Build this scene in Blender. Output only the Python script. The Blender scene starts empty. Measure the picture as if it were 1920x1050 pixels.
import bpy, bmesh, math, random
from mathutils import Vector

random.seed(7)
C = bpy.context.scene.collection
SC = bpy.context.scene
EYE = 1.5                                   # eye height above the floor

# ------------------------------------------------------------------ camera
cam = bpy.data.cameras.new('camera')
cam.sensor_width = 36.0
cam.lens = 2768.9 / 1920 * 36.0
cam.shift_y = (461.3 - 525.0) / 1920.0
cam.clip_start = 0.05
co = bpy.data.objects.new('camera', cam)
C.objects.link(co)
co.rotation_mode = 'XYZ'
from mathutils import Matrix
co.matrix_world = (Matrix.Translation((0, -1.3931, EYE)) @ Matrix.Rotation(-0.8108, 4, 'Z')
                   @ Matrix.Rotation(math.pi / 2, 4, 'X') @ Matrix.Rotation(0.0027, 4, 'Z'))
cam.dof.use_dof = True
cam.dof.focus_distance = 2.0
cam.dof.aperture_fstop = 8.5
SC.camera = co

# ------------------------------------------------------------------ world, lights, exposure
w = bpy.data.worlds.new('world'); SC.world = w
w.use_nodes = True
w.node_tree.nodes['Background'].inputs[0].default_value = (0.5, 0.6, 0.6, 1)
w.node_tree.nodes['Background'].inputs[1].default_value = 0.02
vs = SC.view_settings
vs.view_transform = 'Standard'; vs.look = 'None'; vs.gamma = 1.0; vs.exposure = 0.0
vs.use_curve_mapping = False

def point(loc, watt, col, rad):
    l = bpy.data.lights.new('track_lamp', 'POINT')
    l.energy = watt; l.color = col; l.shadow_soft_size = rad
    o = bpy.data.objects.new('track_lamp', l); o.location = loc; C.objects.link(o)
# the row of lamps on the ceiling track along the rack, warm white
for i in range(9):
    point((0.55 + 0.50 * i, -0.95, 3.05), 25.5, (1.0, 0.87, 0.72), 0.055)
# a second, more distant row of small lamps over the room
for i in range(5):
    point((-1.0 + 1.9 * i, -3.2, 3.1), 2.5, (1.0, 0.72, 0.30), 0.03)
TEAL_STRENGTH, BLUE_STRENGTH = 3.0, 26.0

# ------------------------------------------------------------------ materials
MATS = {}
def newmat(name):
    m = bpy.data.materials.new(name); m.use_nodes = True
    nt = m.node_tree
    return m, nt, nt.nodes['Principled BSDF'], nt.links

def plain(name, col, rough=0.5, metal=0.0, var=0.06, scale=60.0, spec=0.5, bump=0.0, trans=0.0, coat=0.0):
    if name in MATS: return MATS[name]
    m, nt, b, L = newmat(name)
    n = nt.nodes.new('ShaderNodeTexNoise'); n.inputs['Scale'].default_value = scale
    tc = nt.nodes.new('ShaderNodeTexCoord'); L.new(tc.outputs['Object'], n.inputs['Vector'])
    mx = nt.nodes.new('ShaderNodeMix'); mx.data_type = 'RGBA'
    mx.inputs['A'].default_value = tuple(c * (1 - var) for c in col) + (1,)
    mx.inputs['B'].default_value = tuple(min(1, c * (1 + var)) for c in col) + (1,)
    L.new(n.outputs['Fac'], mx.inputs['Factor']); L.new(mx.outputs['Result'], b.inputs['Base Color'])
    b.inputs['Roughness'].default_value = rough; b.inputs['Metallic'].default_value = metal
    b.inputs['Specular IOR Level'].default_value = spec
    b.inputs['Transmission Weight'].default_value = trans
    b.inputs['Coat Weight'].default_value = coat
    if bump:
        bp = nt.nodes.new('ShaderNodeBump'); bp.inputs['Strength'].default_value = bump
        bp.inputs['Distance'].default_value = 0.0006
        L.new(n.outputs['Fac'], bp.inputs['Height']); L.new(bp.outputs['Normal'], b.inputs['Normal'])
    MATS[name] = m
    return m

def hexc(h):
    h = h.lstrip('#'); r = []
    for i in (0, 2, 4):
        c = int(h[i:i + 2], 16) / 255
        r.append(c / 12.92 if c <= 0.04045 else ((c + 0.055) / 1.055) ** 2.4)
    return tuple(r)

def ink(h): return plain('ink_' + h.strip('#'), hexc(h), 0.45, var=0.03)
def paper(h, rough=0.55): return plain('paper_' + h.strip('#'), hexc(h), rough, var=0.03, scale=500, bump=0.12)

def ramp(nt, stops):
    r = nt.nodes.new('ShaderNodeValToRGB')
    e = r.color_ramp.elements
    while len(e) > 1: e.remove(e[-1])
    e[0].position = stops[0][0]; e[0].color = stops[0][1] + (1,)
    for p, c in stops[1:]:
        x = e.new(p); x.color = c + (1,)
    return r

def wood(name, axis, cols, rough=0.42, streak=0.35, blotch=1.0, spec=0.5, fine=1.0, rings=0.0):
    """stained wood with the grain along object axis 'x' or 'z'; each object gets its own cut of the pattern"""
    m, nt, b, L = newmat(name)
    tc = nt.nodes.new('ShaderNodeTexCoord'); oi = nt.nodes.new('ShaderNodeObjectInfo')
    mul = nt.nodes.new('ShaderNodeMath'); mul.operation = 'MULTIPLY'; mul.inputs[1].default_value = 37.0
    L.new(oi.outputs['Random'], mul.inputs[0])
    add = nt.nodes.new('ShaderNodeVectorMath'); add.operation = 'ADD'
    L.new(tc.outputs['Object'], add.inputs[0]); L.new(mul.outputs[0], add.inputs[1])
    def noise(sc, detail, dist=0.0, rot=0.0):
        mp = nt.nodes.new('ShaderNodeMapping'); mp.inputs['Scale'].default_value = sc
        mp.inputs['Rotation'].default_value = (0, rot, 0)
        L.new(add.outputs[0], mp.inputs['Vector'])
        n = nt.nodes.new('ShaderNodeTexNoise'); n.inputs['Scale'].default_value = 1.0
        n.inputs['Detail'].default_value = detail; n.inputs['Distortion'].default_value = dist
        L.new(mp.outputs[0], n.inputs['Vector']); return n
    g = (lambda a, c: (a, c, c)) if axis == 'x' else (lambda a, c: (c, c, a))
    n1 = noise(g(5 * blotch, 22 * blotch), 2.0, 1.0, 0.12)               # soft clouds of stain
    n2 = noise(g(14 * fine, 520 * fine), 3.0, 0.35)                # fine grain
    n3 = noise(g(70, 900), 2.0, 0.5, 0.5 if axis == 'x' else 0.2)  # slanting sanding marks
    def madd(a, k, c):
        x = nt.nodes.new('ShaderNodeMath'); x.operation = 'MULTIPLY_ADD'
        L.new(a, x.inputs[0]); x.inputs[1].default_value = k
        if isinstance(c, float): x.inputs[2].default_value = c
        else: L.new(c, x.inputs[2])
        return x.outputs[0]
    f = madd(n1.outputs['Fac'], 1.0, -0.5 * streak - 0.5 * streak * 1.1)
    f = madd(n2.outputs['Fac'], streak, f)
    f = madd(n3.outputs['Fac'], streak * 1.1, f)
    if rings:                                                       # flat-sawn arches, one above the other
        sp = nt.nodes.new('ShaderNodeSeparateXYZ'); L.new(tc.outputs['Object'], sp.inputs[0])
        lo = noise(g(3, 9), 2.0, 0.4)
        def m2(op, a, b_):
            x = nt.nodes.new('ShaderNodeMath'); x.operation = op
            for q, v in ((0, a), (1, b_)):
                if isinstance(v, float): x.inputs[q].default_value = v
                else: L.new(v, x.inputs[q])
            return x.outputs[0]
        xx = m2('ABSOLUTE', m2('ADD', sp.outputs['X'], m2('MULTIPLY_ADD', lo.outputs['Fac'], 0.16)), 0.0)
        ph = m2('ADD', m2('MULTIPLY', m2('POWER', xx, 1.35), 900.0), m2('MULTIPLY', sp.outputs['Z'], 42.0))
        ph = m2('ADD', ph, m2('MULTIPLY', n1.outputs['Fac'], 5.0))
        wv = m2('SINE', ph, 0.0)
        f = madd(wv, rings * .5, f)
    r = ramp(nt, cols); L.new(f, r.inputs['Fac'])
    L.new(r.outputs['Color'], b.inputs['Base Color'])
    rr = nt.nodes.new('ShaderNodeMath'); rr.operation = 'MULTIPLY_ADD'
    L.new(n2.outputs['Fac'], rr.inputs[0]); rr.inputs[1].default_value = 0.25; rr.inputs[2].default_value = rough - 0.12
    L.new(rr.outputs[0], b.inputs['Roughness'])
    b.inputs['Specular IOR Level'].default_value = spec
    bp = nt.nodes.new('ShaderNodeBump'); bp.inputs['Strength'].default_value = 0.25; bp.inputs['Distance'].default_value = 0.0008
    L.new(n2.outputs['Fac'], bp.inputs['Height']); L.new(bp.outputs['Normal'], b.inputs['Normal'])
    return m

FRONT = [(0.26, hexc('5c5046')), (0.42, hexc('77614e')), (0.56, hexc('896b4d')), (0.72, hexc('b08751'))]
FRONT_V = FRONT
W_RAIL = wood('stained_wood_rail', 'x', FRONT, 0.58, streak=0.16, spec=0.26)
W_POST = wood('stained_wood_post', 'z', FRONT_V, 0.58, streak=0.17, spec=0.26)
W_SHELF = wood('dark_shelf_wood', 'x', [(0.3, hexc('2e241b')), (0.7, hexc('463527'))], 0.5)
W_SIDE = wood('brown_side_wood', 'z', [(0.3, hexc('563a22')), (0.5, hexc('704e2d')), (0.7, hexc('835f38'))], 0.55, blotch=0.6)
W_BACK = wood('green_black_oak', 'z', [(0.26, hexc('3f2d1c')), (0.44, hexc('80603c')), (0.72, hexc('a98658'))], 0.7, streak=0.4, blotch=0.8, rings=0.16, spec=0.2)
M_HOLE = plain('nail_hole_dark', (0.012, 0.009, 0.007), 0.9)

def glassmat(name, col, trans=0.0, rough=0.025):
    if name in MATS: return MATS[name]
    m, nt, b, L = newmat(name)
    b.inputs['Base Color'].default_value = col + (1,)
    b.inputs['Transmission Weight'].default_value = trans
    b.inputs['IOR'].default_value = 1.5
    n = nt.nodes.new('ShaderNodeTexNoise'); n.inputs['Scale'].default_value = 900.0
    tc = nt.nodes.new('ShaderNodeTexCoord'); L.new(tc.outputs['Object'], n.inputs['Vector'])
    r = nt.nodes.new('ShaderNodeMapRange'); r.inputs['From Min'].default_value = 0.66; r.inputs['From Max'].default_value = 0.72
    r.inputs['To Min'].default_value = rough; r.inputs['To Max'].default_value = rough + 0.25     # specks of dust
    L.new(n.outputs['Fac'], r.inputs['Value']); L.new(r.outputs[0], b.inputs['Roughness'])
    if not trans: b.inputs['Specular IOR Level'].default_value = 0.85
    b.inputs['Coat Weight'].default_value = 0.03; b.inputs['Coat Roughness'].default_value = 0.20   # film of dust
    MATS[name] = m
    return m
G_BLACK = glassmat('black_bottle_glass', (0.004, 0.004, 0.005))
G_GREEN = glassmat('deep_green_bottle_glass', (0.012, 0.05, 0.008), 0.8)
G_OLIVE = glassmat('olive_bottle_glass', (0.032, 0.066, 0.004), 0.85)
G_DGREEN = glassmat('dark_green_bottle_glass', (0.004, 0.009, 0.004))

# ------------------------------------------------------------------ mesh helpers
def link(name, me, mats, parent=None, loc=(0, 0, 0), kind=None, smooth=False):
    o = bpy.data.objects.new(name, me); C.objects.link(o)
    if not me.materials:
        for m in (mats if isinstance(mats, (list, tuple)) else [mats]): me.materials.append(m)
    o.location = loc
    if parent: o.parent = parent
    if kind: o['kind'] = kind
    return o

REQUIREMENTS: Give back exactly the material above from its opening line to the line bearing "TEAL_STRENGTH, BLUE_STRENGTH = 3.0, 26.0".

EXERCISE SOLUTION:
Build this scene in Blender. Output only the Python script. The Blender scene starts empty. Measure the picture as if it were 1920x1050 pixels.
import bpy, bmesh, math, random
from mathutils import Vector

random.seed(7)
C = bpy.context.scene.collection
SC = bpy.context.scene
EYE = 1.5                                   # eye height above the floor

# ------------------------------------------------------------------ camera
cam = bpy.data.cameras.new('camera')
cam.sensor_width = 36.0
cam.lens = 2768.9 / 1920 * 36.0
cam.shift_y = (461.3 - 525.0) / 1920.0
cam.clip_start = 0.05
co = bpy.data.objects.new('camera', cam)
C.objects.link(co)
co.rotation_mode = 'XYZ'
from mathutils import Matrix
co.matrix_world = (Matrix.Translation((0, -1.3931, EYE)) @ Matrix.Rotation(-0.8108, 4, 'Z')
                   @ Matrix.Rotation(math.pi / 2, 4, 'X') @ Matrix.Rotation(0.0027, 4, 'Z'))
cam.dof.use_dof = True
cam.dof.focus_distance = 2.0
cam.dof.aperture_fstop = 8.5
SC.camera = co

# ------------------------------------------------------------------ world, lights, exposure
w = bpy.data.worlds.new('world'); SC.world = w
w.use_nodes = True
w.node_tree.nodes['Background'].inputs[0].default_value = (0.5, 0.6, 0.6, 1)
w.node_tree.nodes['Background'].inputs[1].default_value = 0.02
vs = SC.view_settings
vs.view_transform = 'Standard'; vs.look = 'None'; vs.gamma = 1.0; vs.exposure = 0.0
vs.use_curve_mapping = False

def point(loc, watt, col, rad):
    l = bpy.data.lights.new('track_lamp', 'POINT')
    l.energy = watt; l.color = col; l.shadow_soft_size = rad
    o = bpy.data.objects.new('track_lamp', l); o.location = loc; C.objects.link(o)
# the row of lamps on the ceiling track along the rack, warm white
for i in range(9):
    point((0.55 + 0.50 * i, -0.95, 3.05), 25.5, (1.0, 0.87, 0.72), 0.055)
# a second, more distant row of small lamps over the room
for i in range(5):
    point((-1.0 + 1.9 * i, -3.2, 3.1), 2.5, (1.0, 0.72, 0.30), 0.03)
TEAL_STRENGTH, BLUE_STRENGTH = 3.0, 26.0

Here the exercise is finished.